Movie Review-The Red House (1947)

Plot-Finally available for the first time in stunning high-definition Blu-Ray and also a dvd combo pack. Edward G. Robinson plays an odd little farmer with a secret he is trying to keep hidden. He and his sister Ellen have raised Meg since she was a child, after her parents disappeared. But now Meg is getting older, and bringing a guy from high school around to help with work on the farm. The teens are warned against wandering into the nearby woods, where terrifying screams have been heard in the night emanating from an abandoned red house. But curiosity threatens to get the better of them, as it does with most people in these films. And you can guess the rest, even people in that age were naive.
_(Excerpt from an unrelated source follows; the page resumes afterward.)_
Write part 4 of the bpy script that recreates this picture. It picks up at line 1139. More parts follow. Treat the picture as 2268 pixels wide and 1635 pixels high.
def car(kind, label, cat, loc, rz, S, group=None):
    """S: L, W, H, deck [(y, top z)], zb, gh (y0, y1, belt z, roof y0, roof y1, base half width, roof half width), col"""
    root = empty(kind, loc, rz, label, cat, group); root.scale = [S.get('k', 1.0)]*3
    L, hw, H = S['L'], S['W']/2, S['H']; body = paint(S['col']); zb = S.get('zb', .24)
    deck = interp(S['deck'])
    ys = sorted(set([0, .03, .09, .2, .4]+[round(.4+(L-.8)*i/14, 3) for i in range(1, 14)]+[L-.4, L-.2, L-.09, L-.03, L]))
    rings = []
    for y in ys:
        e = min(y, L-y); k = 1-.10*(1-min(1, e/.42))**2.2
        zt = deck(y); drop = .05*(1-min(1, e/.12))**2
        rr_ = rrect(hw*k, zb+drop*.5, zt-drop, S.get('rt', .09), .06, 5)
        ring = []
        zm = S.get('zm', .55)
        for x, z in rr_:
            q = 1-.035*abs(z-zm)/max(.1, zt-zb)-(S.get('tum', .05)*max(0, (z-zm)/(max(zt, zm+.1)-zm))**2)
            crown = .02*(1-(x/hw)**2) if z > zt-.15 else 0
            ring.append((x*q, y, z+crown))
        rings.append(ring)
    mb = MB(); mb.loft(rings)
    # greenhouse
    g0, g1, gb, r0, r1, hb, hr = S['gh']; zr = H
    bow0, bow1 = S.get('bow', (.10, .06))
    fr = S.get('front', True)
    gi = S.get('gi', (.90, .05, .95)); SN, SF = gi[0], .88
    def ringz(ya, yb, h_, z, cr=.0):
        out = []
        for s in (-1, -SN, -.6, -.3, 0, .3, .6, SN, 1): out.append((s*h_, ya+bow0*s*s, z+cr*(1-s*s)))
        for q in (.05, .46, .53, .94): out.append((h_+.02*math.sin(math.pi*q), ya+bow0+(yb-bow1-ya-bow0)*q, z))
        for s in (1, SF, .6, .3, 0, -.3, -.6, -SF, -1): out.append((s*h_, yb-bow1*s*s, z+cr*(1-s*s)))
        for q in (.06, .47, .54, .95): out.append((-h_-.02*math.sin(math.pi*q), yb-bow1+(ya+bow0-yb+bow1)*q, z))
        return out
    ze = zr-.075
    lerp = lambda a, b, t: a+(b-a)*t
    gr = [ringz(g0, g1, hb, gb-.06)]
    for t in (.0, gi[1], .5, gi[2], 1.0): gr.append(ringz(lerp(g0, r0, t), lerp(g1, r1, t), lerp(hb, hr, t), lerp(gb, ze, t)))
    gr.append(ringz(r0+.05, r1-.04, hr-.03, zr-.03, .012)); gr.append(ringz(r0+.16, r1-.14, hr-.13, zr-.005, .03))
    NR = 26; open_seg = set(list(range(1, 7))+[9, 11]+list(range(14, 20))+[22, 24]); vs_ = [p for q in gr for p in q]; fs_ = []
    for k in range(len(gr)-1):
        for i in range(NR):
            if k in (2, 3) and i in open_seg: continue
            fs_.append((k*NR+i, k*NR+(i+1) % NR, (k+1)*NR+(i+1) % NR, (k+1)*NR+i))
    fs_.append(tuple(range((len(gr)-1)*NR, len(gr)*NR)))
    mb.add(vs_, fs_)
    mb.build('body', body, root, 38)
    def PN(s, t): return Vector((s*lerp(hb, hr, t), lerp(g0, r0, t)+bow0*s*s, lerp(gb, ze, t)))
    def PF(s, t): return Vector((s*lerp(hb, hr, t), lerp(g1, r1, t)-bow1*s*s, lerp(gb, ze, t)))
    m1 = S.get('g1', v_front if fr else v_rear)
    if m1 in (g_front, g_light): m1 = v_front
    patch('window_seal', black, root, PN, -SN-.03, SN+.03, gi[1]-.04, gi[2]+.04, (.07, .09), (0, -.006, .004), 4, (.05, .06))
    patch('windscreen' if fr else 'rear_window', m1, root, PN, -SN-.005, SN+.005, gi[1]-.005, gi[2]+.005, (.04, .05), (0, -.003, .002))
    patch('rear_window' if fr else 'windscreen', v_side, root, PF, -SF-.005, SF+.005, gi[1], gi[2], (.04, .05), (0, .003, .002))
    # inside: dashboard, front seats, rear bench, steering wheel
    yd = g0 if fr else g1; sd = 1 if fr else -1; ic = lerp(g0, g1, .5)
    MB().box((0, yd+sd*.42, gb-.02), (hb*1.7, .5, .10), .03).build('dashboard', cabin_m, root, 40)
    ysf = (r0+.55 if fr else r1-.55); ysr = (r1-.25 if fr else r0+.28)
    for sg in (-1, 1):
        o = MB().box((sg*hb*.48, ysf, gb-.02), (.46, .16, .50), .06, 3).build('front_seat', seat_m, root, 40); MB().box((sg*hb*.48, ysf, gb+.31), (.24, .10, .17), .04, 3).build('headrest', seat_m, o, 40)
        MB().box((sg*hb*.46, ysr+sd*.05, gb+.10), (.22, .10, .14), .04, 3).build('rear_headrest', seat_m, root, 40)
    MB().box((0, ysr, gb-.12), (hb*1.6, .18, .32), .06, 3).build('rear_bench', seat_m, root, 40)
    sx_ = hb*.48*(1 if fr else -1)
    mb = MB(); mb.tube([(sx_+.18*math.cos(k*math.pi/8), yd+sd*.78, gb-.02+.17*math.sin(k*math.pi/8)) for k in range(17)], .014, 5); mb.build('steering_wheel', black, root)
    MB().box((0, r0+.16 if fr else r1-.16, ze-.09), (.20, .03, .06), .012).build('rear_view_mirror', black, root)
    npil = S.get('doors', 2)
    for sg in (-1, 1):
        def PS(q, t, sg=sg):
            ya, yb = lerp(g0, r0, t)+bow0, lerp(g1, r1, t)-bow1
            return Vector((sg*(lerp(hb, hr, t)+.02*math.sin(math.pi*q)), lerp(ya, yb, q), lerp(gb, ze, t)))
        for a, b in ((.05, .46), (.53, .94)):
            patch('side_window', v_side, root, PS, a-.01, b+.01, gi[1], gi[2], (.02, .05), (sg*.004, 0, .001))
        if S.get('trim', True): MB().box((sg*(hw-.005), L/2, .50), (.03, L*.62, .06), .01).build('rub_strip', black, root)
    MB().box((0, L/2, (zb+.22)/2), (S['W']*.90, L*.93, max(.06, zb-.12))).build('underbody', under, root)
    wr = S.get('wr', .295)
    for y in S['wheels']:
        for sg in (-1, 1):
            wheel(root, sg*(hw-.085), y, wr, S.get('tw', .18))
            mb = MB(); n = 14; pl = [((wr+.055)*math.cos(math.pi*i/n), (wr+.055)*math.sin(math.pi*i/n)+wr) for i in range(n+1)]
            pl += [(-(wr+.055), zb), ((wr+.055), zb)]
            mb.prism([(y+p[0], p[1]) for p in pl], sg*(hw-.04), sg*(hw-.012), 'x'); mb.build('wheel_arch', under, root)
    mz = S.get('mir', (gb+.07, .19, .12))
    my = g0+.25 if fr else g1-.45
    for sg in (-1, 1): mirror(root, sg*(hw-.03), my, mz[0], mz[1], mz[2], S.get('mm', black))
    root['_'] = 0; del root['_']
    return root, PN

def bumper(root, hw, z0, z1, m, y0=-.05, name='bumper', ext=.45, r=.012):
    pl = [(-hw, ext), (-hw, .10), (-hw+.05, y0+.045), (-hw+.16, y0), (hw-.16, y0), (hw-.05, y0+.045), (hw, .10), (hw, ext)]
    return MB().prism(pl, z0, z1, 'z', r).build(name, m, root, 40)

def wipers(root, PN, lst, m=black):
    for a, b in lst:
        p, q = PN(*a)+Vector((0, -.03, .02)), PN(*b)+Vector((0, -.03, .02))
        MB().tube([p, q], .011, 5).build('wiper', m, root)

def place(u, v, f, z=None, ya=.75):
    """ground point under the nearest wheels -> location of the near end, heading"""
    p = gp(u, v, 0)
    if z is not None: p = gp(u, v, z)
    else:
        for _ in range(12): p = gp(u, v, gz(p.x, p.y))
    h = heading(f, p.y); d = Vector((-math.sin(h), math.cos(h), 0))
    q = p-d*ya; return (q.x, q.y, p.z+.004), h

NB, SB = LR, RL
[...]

Review-This is a simple yet effective thriller, that may not deliver what today films do, but with the lights out, it creates a creepiness that I think is missing from today’s films. There is a mysterious red house in the woods that bad things supposedly happened there a long time ago. Now, if you are like me and know the film from our parents sharing it with us when we were little, your main question is what is the restoration like? The last vhs I saw of this film was so worn out and barely watchable, and the film was so grainy that the film lost its flair. Now with the dvd and blu ray combo pack the restoration is not up to what the major studios put out, but it is a ton better than the low priced versions that were available in Wal Mart bargain bins and as part of a 50 film combo pack. Also included on this film is the original United Artist logo opening which never has been seen before.
I am such a fan of the 40’s and what they brought to film from films like Vincent Price’s Laura to the heyday of Hitchcock, and this film while not on a Hitchcock level is still a fun little watch. Now hoping they release some Andy Hardy blu rays.

In a nutshell this film does not really hold up to today’s films but if you are familiar with it and the style of this mystery you may love this trip back. Pete is haunted by the bloody events of his past, but he’s bound and determined to keep young Meg from discovering them. This film has such an impressive following with fans and I believe that Robinson probably shocked many at that time with his performance. All in all, it is better than 40 percent of what comes out these days in the same vein. Allene Roberts playing Meg is definitely a good casting, her innocence draws you in and her beauty keeps you drawn in. All in all if you are into old school film noirs, this was not too bad.